Output the lines that follow exactly as they are.

[START OF MATERIAL]

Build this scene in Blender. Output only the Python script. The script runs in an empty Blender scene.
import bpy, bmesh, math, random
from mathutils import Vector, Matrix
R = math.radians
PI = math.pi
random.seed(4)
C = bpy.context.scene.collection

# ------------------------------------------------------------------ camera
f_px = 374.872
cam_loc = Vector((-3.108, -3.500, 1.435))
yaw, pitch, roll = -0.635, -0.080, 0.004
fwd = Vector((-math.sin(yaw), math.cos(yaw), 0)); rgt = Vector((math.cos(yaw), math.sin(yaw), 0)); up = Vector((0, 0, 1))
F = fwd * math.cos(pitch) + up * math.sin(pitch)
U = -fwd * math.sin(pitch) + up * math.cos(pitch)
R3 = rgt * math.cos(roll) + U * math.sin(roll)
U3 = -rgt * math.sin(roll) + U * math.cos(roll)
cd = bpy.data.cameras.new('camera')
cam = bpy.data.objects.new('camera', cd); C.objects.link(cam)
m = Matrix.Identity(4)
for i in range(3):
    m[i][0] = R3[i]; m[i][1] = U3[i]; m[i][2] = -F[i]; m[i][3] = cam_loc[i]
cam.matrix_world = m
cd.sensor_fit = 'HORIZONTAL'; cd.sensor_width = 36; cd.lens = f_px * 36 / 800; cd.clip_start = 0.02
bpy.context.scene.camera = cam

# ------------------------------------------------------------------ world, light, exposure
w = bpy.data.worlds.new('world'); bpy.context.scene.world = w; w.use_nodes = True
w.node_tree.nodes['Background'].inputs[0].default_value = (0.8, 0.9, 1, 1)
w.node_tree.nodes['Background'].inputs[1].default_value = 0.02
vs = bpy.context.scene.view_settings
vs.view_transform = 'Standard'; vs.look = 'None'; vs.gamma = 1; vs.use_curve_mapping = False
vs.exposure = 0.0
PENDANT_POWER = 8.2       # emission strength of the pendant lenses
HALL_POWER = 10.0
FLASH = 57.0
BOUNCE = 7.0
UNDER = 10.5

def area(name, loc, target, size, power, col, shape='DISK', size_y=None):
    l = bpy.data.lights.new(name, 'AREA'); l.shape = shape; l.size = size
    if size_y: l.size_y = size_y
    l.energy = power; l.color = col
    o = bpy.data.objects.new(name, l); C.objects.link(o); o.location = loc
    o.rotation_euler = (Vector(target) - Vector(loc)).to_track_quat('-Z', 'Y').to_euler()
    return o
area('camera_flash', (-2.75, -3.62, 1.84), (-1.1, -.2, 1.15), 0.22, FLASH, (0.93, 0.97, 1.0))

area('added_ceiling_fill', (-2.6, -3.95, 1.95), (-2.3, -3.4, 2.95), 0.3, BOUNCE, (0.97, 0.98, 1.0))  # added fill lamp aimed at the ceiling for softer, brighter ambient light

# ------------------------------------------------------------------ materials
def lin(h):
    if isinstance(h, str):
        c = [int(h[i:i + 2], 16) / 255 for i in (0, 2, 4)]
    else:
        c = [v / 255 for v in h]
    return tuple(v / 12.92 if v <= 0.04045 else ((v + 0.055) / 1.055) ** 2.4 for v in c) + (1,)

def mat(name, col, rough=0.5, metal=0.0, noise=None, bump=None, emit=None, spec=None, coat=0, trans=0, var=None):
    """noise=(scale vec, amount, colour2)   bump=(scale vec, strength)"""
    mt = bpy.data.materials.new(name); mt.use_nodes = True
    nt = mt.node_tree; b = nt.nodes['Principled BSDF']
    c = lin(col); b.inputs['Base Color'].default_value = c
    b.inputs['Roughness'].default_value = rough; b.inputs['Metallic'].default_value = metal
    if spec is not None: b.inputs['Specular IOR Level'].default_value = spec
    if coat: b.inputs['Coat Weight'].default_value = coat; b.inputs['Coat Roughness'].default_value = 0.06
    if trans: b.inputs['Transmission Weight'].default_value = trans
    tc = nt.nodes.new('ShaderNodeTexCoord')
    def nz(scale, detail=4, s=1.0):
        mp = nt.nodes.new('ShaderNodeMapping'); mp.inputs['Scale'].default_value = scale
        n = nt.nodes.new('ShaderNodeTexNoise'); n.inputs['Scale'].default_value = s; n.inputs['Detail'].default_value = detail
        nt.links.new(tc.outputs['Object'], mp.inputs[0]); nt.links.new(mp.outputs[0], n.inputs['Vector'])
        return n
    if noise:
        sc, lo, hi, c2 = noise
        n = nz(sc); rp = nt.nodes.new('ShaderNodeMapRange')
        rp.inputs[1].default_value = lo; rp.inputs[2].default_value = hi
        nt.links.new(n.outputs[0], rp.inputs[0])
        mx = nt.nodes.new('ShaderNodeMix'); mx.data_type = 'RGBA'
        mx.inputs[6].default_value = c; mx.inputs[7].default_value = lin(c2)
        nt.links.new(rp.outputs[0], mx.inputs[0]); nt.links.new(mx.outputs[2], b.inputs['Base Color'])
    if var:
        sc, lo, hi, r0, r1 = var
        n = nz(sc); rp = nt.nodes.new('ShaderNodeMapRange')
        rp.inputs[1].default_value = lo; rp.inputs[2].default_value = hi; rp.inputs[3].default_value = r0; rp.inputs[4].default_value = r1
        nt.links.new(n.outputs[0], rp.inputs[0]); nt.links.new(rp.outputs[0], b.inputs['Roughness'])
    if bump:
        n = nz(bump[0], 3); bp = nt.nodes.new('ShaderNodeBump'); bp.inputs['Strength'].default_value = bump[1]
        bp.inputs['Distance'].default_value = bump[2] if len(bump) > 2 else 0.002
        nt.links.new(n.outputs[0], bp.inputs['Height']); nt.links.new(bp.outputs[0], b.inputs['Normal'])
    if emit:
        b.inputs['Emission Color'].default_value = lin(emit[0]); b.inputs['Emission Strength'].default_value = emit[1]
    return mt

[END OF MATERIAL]

EXERCISE SOLUTION >>
Build this scene in Blender. Output only the Python script. The script runs in an empty Blender scene.
import bpy, bmesh, math, random
from mathutils import Vector, Matrix
R = math.radians
PI = math.pi
random.seed(4)
C = bpy.context.scene.collection

# ------------------------------------------------------------------ camera
f_px = 374.872
cam_loc = Vector((-3.108, -3.500, 1.435))
yaw, pitch, roll = -0.635, -0.080, 0.004
fwd = Vector((-math.sin(yaw), math.cos(yaw), 0)); rgt = Vector((math.cos(yaw), math.sin(yaw), 0)); up = Vector((0, 0, 1))
F = fwd * math.cos(pitch) + up * math.sin(pitch)
U = -fwd * math.sin(pitch) + up * math.cos(pitch)
R3 = rgt * math.cos(roll) + U * math.sin(roll)
U3 = -rgt * math.sin(roll) + U * math.cos(roll)
cd = bpy.data.cameras.new('camera')
cam = bpy.data.objects.new('camera', cd); C.objects.link(cam)
m = Matrix.Identity(4)
for i in range(3):
    m[i][0] = R3[i]; m[i][1] = U3[i]; m[i][2] = -F[i]; m[i][3] = cam_loc[i]
cam.matrix_world = m
cd.sensor_fit = 'HORIZONTAL'; cd.sensor_width = 36; cd.lens = f_px * 36 / 800; cd.clip_start = 0.02
bpy.context.scene.camera = cam

# ------------------------------------------------------------------ world, light, exposure
w = bpy.data.worlds.new('world'); bpy.context.scene.world = w; w.use_nodes = True
w.node_tree.nodes['Background'].inputs[0].default_value = (0.8, 0.9, 1, 1)
w.node_tree.nodes['Background'].inputs[1].default_value = 0.02
vs = bpy.context.scene.view_settings
vs.view_transform = 'Standard'; vs.look = 'None'; vs.gamma = 1; vs.use_curve_mapping = False
vs.exposure = 0.0
PENDANT_POWER = 8.2       # emission strength of the pendant lenses
HALL_POWER = 10.0
FLASH = 57.0
BOUNCE = 7.0
UNDER = 10.5

def area(name, loc, target, size, power, col, shape='DISK', size_y=None):
    l = bpy.data.lights.new(name, 'AREA'); l.shape = shape; l.size = size
    if size_y: l.size_y = size_y
    l.energy = power; l.color = col
    o = bpy.data.objects.new(name, l); C.objects.link(o); o.location = loc
    o.rotation_euler = (Vector(target) - Vector(loc)).to_track_quat('-Z', 'Y').to_euler()
    return o
area('camera_flash', (-2.75, -3.62, 1.84), (-1.1, -.2, 1.15), 0.22, FLASH, (0.93, 0.97, 1.0))

area('added_ceiling_fill', (-2.6, -3.95, 1.95), (-2.3, -3.4, 2.95), 0.3, BOUNCE, (0.97, 0.98, 1.0))  # added fill lamp aimed at the ceiling for softer, brighter ambient light

# ------------------------------------------------------------------ materials
def lin(h):
    if isinstance(h, str):
        c = [int(h[i:i + 2], 16) / 255 for i in (0, 2, 4)]
    else:
        c = [v / 255 for v in h]
    return tuple(v / 12.92 if v <= 0.04045 else ((v + 0.055) / 1.055) ** 2.4 for v in c) + (1,)

def mat(name, col, rough=0.5, metal=0.0, noise=None, bump=None, emit=None, spec=None, coat=0, trans=0, var=None):
    """noise=(scale vec, amount, colour2)   bump=(scale vec, strength)"""
    mt = bpy.data.materials.new(name); mt.use_nodes = True
    nt = mt.node_tree; b = nt.nodes['Principled BSDF']
    c = lin(col); b.inputs['Base Color'].default_value = c
    b.inputs['Roughness'].default_value = rough; b.inputs['Metallic'].default_value = metal
    if spec is not None: b.inputs['Specular IOR Level'].default_value = spec
    if coat: b.inputs['Coat Weight'].default_value = coat; b.inputs['Coat Roughness'].default_value = 0.06
    if trans: b.inputs['Transmission Weight'].default_value = trans
    tc = nt.nodes.new('ShaderNodeTexCoord')
    def nz(scale, detail=4, s=1.0):
        mp = nt.nodes.new('ShaderNodeMapping'); mp.inputs['Scale'].default_value = scale
        n = nt.nodes.new('ShaderNodeTexNoise'); n.inputs['Scale'].default_value = s; n.inputs['Detail'].default_value = detail
        nt.links.new(tc.outputs['Object'], mp.inputs[0]); nt.links.new(mp.outputs[0], n.inputs['Vector'])
        return n
    if noise:
        sc, lo, hi, c2 = noise
        n = nz(sc); rp = nt.nodes.new('ShaderNodeMapRange')
        rp.inputs[1].default_value = lo; rp.inputs[2].default_value = hi
        nt.links.new(n.outputs[0], rp.inputs[0])
        mx = nt.nodes.new('ShaderNodeMix'); mx.data_type = 'RGBA'
        mx.inputs[6].default_value = c; mx.inputs[7].default_value = lin(c2)
        nt.links.new(rp.outputs[0], mx.inputs[0]); nt.links.new(mx.outputs[2], b.inputs['Base Color'])
    if var:
        sc, lo, hi, r0, r1 = var
        n = nz(sc); rp = nt.nodes.new('ShaderNodeMapRange')
        rp.inputs[1].default_value = lo; rp.inputs[2].default_value = hi; rp.inputs[3].default_value = r0; rp.inputs[4].default_value = r1
        nt.links.new(n.outputs[0], rp.inputs[0]); nt.links.new(rp.outputs[0], b.inputs['Roughness'])
    if bump:
        n = nz(bump[0], 3); bp = nt.nodes.new('ShaderNodeBump'); bp.inputs['Strength'].default_value = bump[1]
        bp.inputs['Distance'].default_value = bump[2] if len(bump) > 2 else 0.002
        nt.links.new(n.outputs[0], bp.inputs['Height']); nt.links.new(bp.outputs[0], b.inputs['Normal'])
    if emit:
        b.inputs['Emission Color'].default_value = lin(emit[0]); b.inputs['Emission Strength'].default_value = emit[1]
    return mt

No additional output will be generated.